After being charged by the presiding judge, the jury retired, and subsequently came into court for instructions, preferring a written request, as follows:

" U.S.C.C. Jury Room, Dec. 8, 1849"

"TO HIS HONOR JUDGE SPRAGUE: "

" If the jury find that the plaintiff's dam was too high and ought to be reduced, but not to the extent of the reduction by the defendants, can the jury find a verdict to that effect for the plaintiff according to law? If so, can they find damages for the excess of such reduction?"

" R. ORR, Foreman"

"Thereupon the presiding judge gave anew the instructions above set forth, except that he instructed them not to allow anything for counsel fees &c. if they should find that the reduction of the dam to any extent was justifiable. The jury again retired, and subsequently returned into court with a written paper, in the words following: "

" U.S.C.C. Jury Room, Dec. 8, 1849"

" In the case of H. H. Day against Woodworth et al., the jury find that the reduction of the plaintiff's dam to the extent of three inches for its entire length justifiable. The jury further find that the defendants pay to the plaintiff the sum of one thousand dollars in full for such excess of reduction and delay."

" ROBERT ORR, Foreman"

"The plaintiff asked to have a verdict presented to the foreman

Page 54 U. S. 367

for his signature, following the words of the issue. The presiding judge stated that he was not prepared to say to the jury that that would be the same in substance as their finding, and ruled that the verdict, to be presented to the foreman for his signature, should also set forth that part of the finding that the plaintiff's dam was lawfully reduced to the extent of three inches throughout its entire length. There was no evidence that the defendants had reduced the plaintiff's dam through its entire length, but it appeared that the plaintiff's dam was one hundred and twelve feet long, and that the part cut down by the defendants was the most westerly part, about fifty-four feet in length, and that this fifty-four feet was cut down about ___ inches, and that this would have the effect of reducing the obstruction presented by the dam more than three inches for its entire length."

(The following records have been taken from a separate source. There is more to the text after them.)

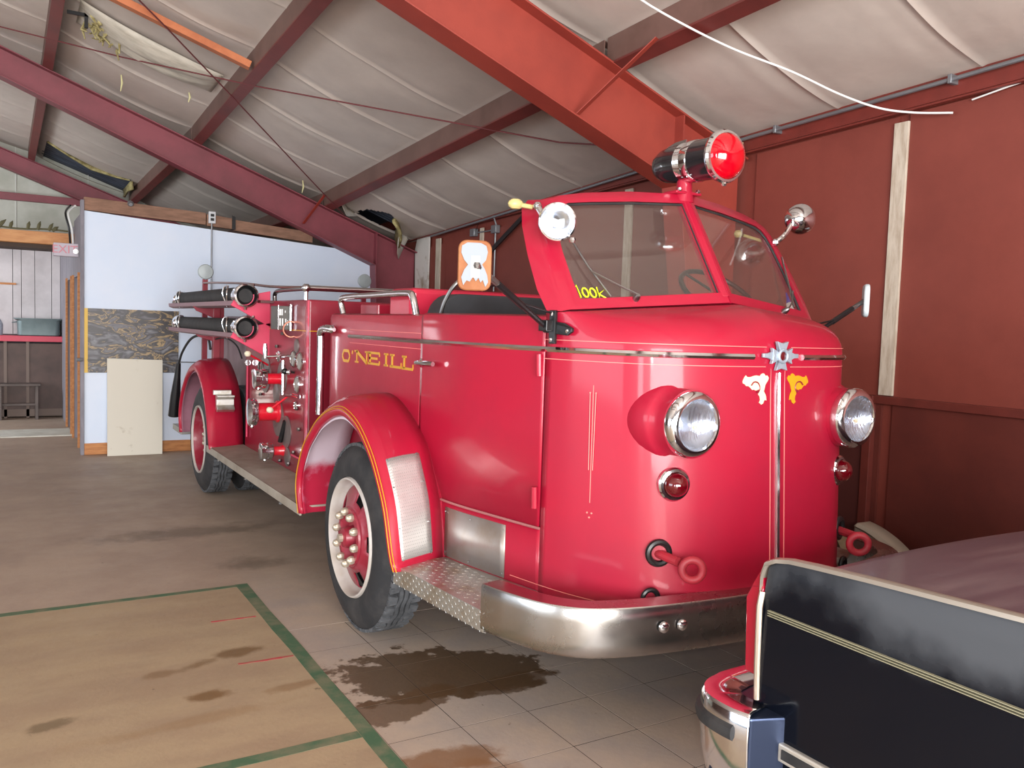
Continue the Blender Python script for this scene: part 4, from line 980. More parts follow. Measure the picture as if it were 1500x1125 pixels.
# front fenders ---------------------------------------------------------------
LIPO = [(4.873, .472), (4.925, .60), (4.905, .72), (4.80, .874), (4.69, .96), (4.575, 1.037), (4.407, 1.105), (4.277, 1.135), (4.172, 1.142), (4.05, 1.12), (3.925, 1.071), (3.784, .975), (3.692, .880), (3.60, .755), (3.545, .626), (3.508, .545), (3.47, .498)]
LIPI = [(4.873, .472), (4.945, .60), (4.935, .74), (4.86, .92), (4.77, 1.02), (4.66, 1.10), (4.52, 1.17), (4.40, 1.21), (4.29, 1.225), (4.15, 1.206), (4.035, 1.164), (3.905, 1.099), (3.779, 1.007), (3.702, .892), (3.637, .779), (3.61, .674), (3.581, .494)]
def arcs(L, n): return arclen_sample(smoothpath([(0, y, z) for y, z in L], 5), n)
LO, LI = arcs(LIPO, 48), arcs(LIPI, 48)
def fender(dy=0, scale=1., rear=False, m=RED):
    cyc, czc = 4.19, .52
    rings = []
    S = [(1.515, -.030, 0), (1.497, -.022, 0), (1.490, -.006, 0), (1.492, .006, 0), (1.502, .020, .1), (1.525, .032, .2), (1.56, .038, .38), (1.64, .030, .62), (1.72, .018, .82), (1.80, 0, 1.0)]
    for x, r, t in S:
        ring = []
        for a, b in zip(LO, LI):
            p = a.lerp(b, t); d = Vector((0, p.y-cyc, p.z-czc)).normalized(); q = p+d*r; ring.append(Vector((x, q.y+dy, q.z)))
        rings.append(ring)
    o = MB().loft(rings).build('fender', m, TR, ang=1.1, solid=.006)
    # liner (underside), faded paint, whitish towards the top at the front
    rings = []
    for x, r, t in [(1.512, -.034, 0), (1.53, -.012, .1), (1.58, .004, .35), (1.70, -.0, .75), (1.79, -.012, 1.)]:
        rings.append([Vector((x, (a.lerp(b, t)).y+dy+(Vector((0, a.y-cyc, a.z-czc)).normalized()*(r-.008)).y, (a.lerp(b, t)).z+(Vector((0, a.y-cyc, a.z-czc)).normalized()*(r-.008)).z)) for a, b in zip(LO, LI)])
    MB().loft(rings).build('fender_liner', LINR if not rear else mat('rear_liner', (170, 120, 136), .65, col2=(150, 100, 116), scale=3), o, ang=1.1, solid=.002)
    # double yellow pinstripe near lip
    for rr_, x in ((.012, 1.4905), (.024, 1.4995)):
        P = [Vector((x, a.y+dy+(Vector((0, a.y-cyc, a.z-czc)).normalized()*rr_).y, a.z+(Vector((0, a.y-cyc, a.z-czc)).normalized()*rr_).z)) for a in LO]
        if not rear: MB().tube(P, .0022, 5).build('fender_pinstripe', GOLD, o)
    return o
MIR[0] = X0; fender(); MIR[0] = None
fe = fender()
MB().tube([(1.80, b.y, b.z+.001) for b in LI], .006, 6).build('fender_bead', REDD, fe)
# perforated plate on the front of the fender
cyc, czc = 4.19, .52
def fsurf(k, t, off):
    a, b = LO[k], LI[k]; p = a.lerp(b, t); d = Vector((0, p.y-cyc, p.z-czc)).normalized()
    S = [(1.502, .020, .1), (1.525, .032, .2), (1.56, .038, .38), (1.64, .030, .62), (1.72, .018, .82), (1.80, 0, 1.0)]
    for s0, s1 in zip(S, S[1:]):
        if s0[2] <= t <= s1[2]:
            f = (t-s0[2])/(s1[2]-s0[2]); x = s0[0]+(s1[0]-s0[0])*f; r = s0[1]+(s1[1]-s0[1])*f; break
    q = p+d*(r+off); return Vector((x, q.y, q.z))
ks = [k for k in range(49) if LO[k].y < 3.9 and .50 < LO[k].z < .90]
ks = [k for k in range(49) if LO[k].y < 3.78 and LO[k].z < .925 and LO[k].z > .52]
tt = [.30+.54*i/6 for i in range(7)]
fp = MB().loft([[fsurf(k, t, .003) for t in tt] for k in ks]).build('fender_plate', PLATE, fe, ang=1.2, solid=.003)
fp['label'] = 'pale perforated metal plate on the fender front'
for k in (ks[0], ks[len(ks)//3], ks[2*len(ks)//3], ks[-1]):
    for t in (.33, .81): MB().sphere(fsurf(k, t, .004), .005, seg=6).build('rivet', STEEL, fp)
# perforation dots as one fine part
pm = MB(); 
for i in range(34):
    for j in range(17):
        f = i/33*(len(ks)-1); k0 = int(f); k1 = min(k0+1, len(ks)-1); t = .32+.50*j/16+(.0156 if i % 2 else 0)
        if t > .83: continue
        p = fsurf(ks[k0], t, .0038).lerp(fsurf(ks[k1], t, .0038), f-k0)
        e = .0022; pm.add([p+Vector((-e, 0, 0)), p+Vector((0, -.0006, e)), p+Vector((e, 0, 0)), p+Vector((0, .0006, -e))], [(0, 1, 2, 3)])
tag(pm.build('perforations', mat('dark_perforation', (120, 120, 118), .7), fp, smooth=False, fixn=False), kind='stuff')

# step with tread plate ----------------------------------------------------------
def lozenge(mb, c, u, v, n, ln=.011, wd=.0032, h=.0014):
    mb.add([c-u*ln, c-v*wd, c+u*ln, c+v*wd, c+n*h-u*ln*.5, c+n*h+u*ln*.5], [(0, 1, 5, 4), (1, 2, 5), (2, 3, 4, 5), (3, 0, 4)])
def step(s):
    zt = .508; inner = [(p.x-.002, p.y) for p in SP if 2.93 <= p.y <= 3.55]
    outer = [(1.525, 3.535), (1.545, 3.3), (1.568, 3.0), (1.585, 2.80)]
    top = [(x, y, zt) for x, y in outer]+[(1.70, 2.74, zt), (1.86, 2.78, zt)]+[(x, y, zt) for x, y in inner]+[(1.785, 3.56, zt)]
    o = MB().prism(top, (0, 0, -.012)).build('step', ALU, TR, smooth=False)
    MB().loft([[(x, y, zt) for x, y in outer], [(x-.001, y, zt-.005) for x, y in outer], [(x, y, .425) for x, y in outer], [(x+.012, y, .42) for x, y in outer]]).build('step_edge', ALU, o, smooth=False, solid=.004)
    lz = MB()
    def oat(y):
        for a, b in zip(outer, outer[1:]):
            if b[1] <= y <= a[1]: return a[0]+(b[0]-a[0])*(y-a[1])/(b[1]-a[1])
        return outer[0][0]
    for i in range(30):
        y = 2.80+.73*i/29
        for j in range(5):
            z = .428+.075*j/4; u = Vector((0, .7, .7 if (i+j) % 2 else -.7)); lozenge(lz, Vector((oat(y)-.001, y, z)), u, Vector((0, -u.z, u.y)), Vector((-1, 0, 0)), .0105)
    for i in range(24):
        y = 2.78+.76*i/23
        for j in range(10):
            x = 1.545+.029*j
            if x < oat(y)+.02 or x > 1.79+max(0, 3.55-y)*.14: continue
            u = Vector((.7 if (i+j) % 2 else -.7, .7, 0)); lozenge(lz, Vector((x, y, zt)), u, Vector((-u.y, u.x, 0)), Vector((0, 0, 1)), .0105)
    tag(lz.build('tread_lozenges', ALU, o, smooth=False, fixn=False), kind='stuff')
    # kick plate on the cab side
    P = [p for p in SP if 3.11 <= p.y <= 3.60]
    kp = MB().loft([[Vector((p.x-.003, p.y, z)) for p in P] for z in (.512, .745)]).build('kick_plate', mat('kick_plate_metal', (176, 172, 170), .42, .8, col2=(160, 146, 132), scale=4), TR, ang=1, solid=.003)
    for p in (P[0], P[len(P)//2], P[-1]):
        for z in (.53, .725): MB().sphere((p.x-.005, p.y+(.012 if p is P[0] else -.012), z), .005, seg=6).build('rivet', STEEL, kp)
both(step)

# rear running boards and body ------------------------------------------------------
def runb(s):
    o = MB().box((1.505, 4.88, .50), (1.80, 7.55, .512)).box((1.500, 4.88, .455), (1.512, 7.55, .512)).build('running_board', mat('worn_board_metal', (164, 156, 144), .55, .1, col2=(140, 130, 116), scale=3, rough2=.6), TR, smooth=False, bevel=.002)
    for y in (5.3, 6.2, 7.1): MB().sphere((1.505, y, .448), .012, seg=6).build('bolt', STEEL, o)
both(runb)
RB2 = mat('rear_body_red', (150, 22, 44), .42, coat=.2, col2=(120, 24, 42), scale=2.2)
fr = fender(3.92, rear=True)
MIR[0] = X0; fender(3.92, rear=True); MIR[0] = None
# hand plate on the rear fender front
hp = MB().box((1.545, 7.50, .945), (1.695, 7.53, .985)).prism([(1.565, 7.53, .945), (1.565, 7.44, .945), (1.565, 7.44, .93), (1.565, 7.47, .91), (1.565, 7.47, .86), (1.565, 7.43, .825), (1.565, 7.47, .80), (1.565, 7.52, .82)], (.145, 0, 0))
hp.build('step_bracket', ALU, fr, smooth=False, bevel=.004)
# pump body
pbm = MB().prism([(1.80, 5.72, .5), (3.534, 5.72, .5), (3.534, 5.72, 1.745), (1.80, 5.72, 1.745)], (0, 1.74, 0))
pump = pbm.build('pump_body', REDD, TR, smooth=False, bevel=.012)
MB().box((1.797, 5.80, .52), (1.800, 7.40, 1.70)).build('panel_edge', mat('shaded_panel_red', (134, 24, 42), .32, coat=.4, col2=(112, 26, 42), scale=3), pump, smooth=False)  # pump panel red darkened to stand for its shade
strip([Vector((1.7965, y, 1.53)) for y in (5.75, 6.5, 7.4)], .006, .001, 'pinstripe', GOLD, pump, 'flat')
MB().box((1.795, 5.715, 1.527), (2.3, 5.72, 1.533)).build('pinstripe', GOLD, pump, smooth=False)
MB().box((1.790, 5.71, .5), (1.802, 5.75, 1.74)).build('corner_moulding', REDF, pump, smooth=False, bevel=.004)
# cab rear bulkheads
MB().box((1.85, 5.30, .5), (3.484, 5.36, 1.652)).build('cab_back_wall', RED, TR, smooth=False, bevel=.01)
MB().box((1.83, 4.55, 1.0), (3.50, 5.33, 1.60)).build('cowl_deck', REDD, TR, smooth=False, bevel=.01)
MB().box((1.92, 4.30, .9), (3.41, 4.62, 1.80)).build('seat_bulkhead', mat('inner_red', (200, 36, 66), .4, coat=.3), TR, smooth=False, bevel=.03)
MB().box((2.0, 4.98, 1.6), (3.3, 5.28, 1.72)).build('tool_box', RED, TR, smooth=False, bevel=.01)
MB().box((1.98, 3.02, .62), (3.35, 4.55, .70)).build('cab_floor', BLK, TR, smooth=False)
st = MB().loft([[(x, 3.95+dy, z) for x, z in roundrect(X0, 1.42, .745, .345, .13, 6)] for dy in (0, .03, .13, .16)], True, True)
sb = st.build('seat_back', mat('black_seat_vinyl', (56, 58, 62), .45, col2=(46, 47, 50), scale=5), TR, bevel=.01)
MB().box((1.93, 3.45, .95), (3.40, 3.98, 1.12)).build('seat_cushion', MATS['black_seat_vinyl'], TR, bevel=.04)
MB().box((1.93, 3.50, .70), (3.40, 3.96, .95)).build('seat_base', REDD, TR, smooth=False)
P = smoothpath([(1.92, 3.94, 1.64), (1.93, 3.91, 1.72), (1.96, 3.87, 1.80), (2.02, 3.85, 1.85), (2.12, 3.85, 1.87)], 5)
MB().tube(P, .010, 8).build('grab_hoop', STEEL, TR)
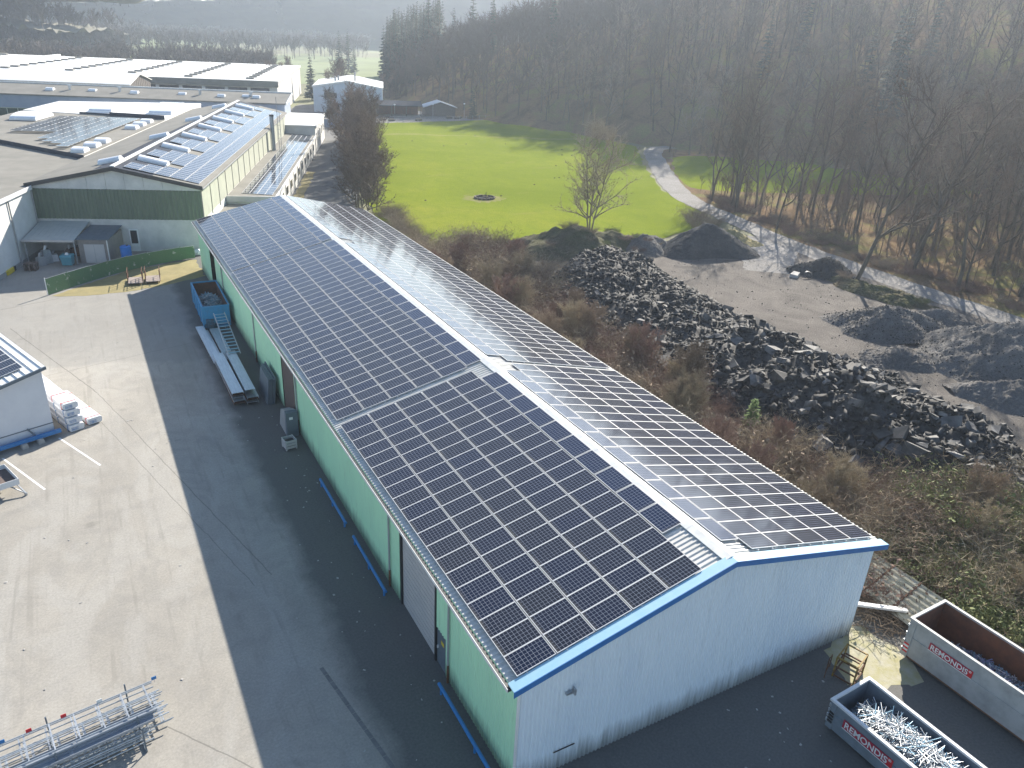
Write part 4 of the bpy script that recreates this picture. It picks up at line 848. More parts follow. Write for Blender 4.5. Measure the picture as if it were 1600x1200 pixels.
for x in (-.45,.45): MB().tube((x-.04,.3,.1),(x+.04,.3,.1),.1,.1,10).build('wheel', M['black'], tb)
MB().tube((0,0,1.25),(.05,.05,1.5),.25,.12,8).build('bag', M['foil'], tb)
for k in range(6):
    pa = thing('pallet', 'wooden pallet in the stack by the white wall, number %s up' % ('one','two','three','four','five','six')[k], 'pallet', hbw(-17.2,-8.2,k*.145), -R(TH)+random.Random(k).uniform(-.08,.08), 'pallets stacked by the white wall')
    for y in (-.4,-.2,0,.2,.4): MB().box(-.6,.6,y-.06,y+.06,.10,.125).build('board', M['rustwood'], pa)
    for x in (-.52,0,.52): MB().box(x-.07,x+.07,-.46,.46,0,.098).build('bearer', M['rustwood'], pa)
rr = random.Random(9)
for k, lb in enumerate(('grey machine part nearest the pallets under the carport','tall wrapped machine part under the carport','pale sack of rubbish under the carport','brown carton at the back of the carport','second brown carton at the back of the carport')):
    x, y = (-16.9,-16.6,-16.2,-15.2,-14.5)[k], (-6.2,-5.2,-4.4,-2.2,-2.0)[k]; j = thing('stored_goods', lb, 'stored goods', hbw(x,y,0), rr.uniform(0,1), 'goods under the carport')
    c = (M['grey'],M['galv'],M['foil'],M['rustwood'],M['rust'])[k]; h = (1.,1.6,.8,.9,1.0)[k]
    MB().hexa([(-.45,-.4,0),(.45,-.4,0),(.45,.4,0),(-.45,.4,0),(-.38,-.35,h),(.4,-.3,h*.95),(.35,.38,h),(-.42,.3,h*.9)]).build('body', c, j); MB().tube((-.2,-.1,h*.9),(.1,.1,h+.35),.1,.16,8).build('top', M['foil'] if k % 2 else M['grey'], j)
# green fence along the forecourt
M['greenfence'] = mat('green_sheet', (.075,.17,.085), .6, (.42,.45,.42), 1.6, lo=.62, hi=.68)
gf = thing('green_sheet_fence', 'green ribbed sheet fence running from the yard to the green hall', 'fence', (0,0,0))
FP = [(-15.4,71.0),(-13.4,72.8),(-11.3,74.6),(-9.3,76.2),(-7.3,77.5),(-5.2,78.5),(-3.2,79.3),(-1.4,79.9),(.2,80.3)]
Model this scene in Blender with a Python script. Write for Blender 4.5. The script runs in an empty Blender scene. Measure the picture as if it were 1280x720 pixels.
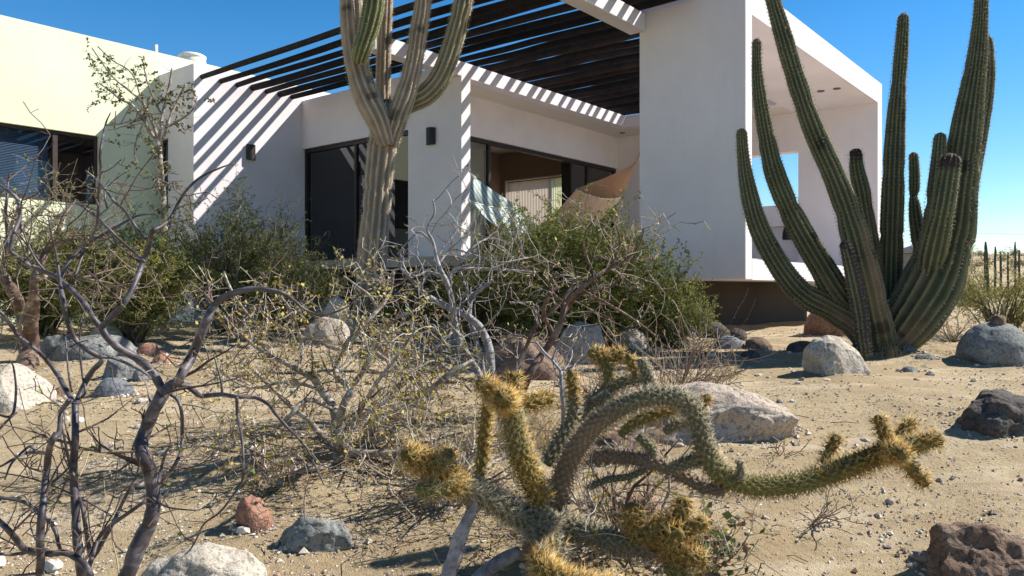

"To the above rulings of the presiding judge the plaintiff excepted."

"In this stage of the proceedings, the defendants' counsel desired of the presiding judge to inquire of the jury whether something for counsel fees was not included in the sum of one thousand dollars mentioned in said finding of the jury."

"The presiding judge being of opinion that there was no evidence which would warrant the jury in finding damages to the amount of one thousand dollars for the said excess of reducing the dam, without expressing this opinion, made the inquiry requested, to which the foreman answered that they did not allow anything for counsel fees, but only for the excess and delay, as appeared by the written verdict. The defendants' counsel then urged that the written verdict said that the sum of one thousand dollars was to be in full, and requested the presiding judge to ask the jury if they did not allow that sum in the expectation that the plaintiff was to recover no more. The foreman of the jury responded in substance as before, but one of his fellows said he understood the plaintiff was to recover no more, and that each party was to pay his own costs, and that he had agreed to the verdict on that understanding. This understanding was denied by another of the jury, and the presiding judge then said that it must be the verdict of each juror, and that this was not the verdict of the one who said he had agreed to it on the misunderstanding, and therefore the presiding judge proceeded to sum up anew on the subject of damages, referring to the evidence and giving to the jury substantially the instructions in point of law before given, and adding that if the plaintiff should recover $1,000 damages, he would, as the prevailing party, by law recover his taxable costs, and having so done, directed the jury again to retire; to this proceeding the plaintiff's counsel excepted. Subsequently the jury again returned into

Page 54 U. S. 368

court, and brought in a second verdict, in writing, in the words following: "

" U.S.C.C. Jury Room, Dec. 8, 1849"

" In the case of Horace H. Day v. Woodworth et al., the jury find that the reduction of the plaintiff's dam to the effect of three inches for its entire length was justifiable."

"The jury further find that the defendants pay to the plaintiff the sum of two hundred dollars for such excess of reduction and delay."

" ROBERT ORR, Foreman"

"This verdict was put in the form in which it appears on the record, but before it was signed, the plaintiff's counsel suggested to the presiding judge that as the jury had been instructed that in one event the plaintiff would recover costs, some of the jury might have agreed to this verdict with that understanding, and requested that this inquiry might be made of the jury; thereupon the presiding judge inquired of the jury whether, in rendering this verdict, they had any reference to costs, and the foreman of the jury, having replied that they had not, was about to sign the verdict when one of his fellows objected and stated that he had agreed to the verdict in the belief that, as prevailing party, the plaintiff could recover his costs; thereupon the presiding judge charged the jury a third time on the subject of damages, referring to the evidence and repeating in substance the instructions in point of law before given, and further instructed them that the plaintiff, recovering only two hundred dollars, would not recover costs, and that it would be a violation of their oaths to have any regard to the costs, it being their duty to find the actual damage proved, and no more, and directed them again to retire; which having done, they brought in the verdict which appears of record. To all these proceedings the plaintiff excepted and prayed that his exceptions might be allowed and that this bill of exceptions might be signed and sealed by his honor the judge; all of which being found true, the same is accordingly signed and sealed."

"PELEG SPRAGUE [SEAL]"

"Judge of the U.S. Mass. District"

Upon this exception the case came up to this Court.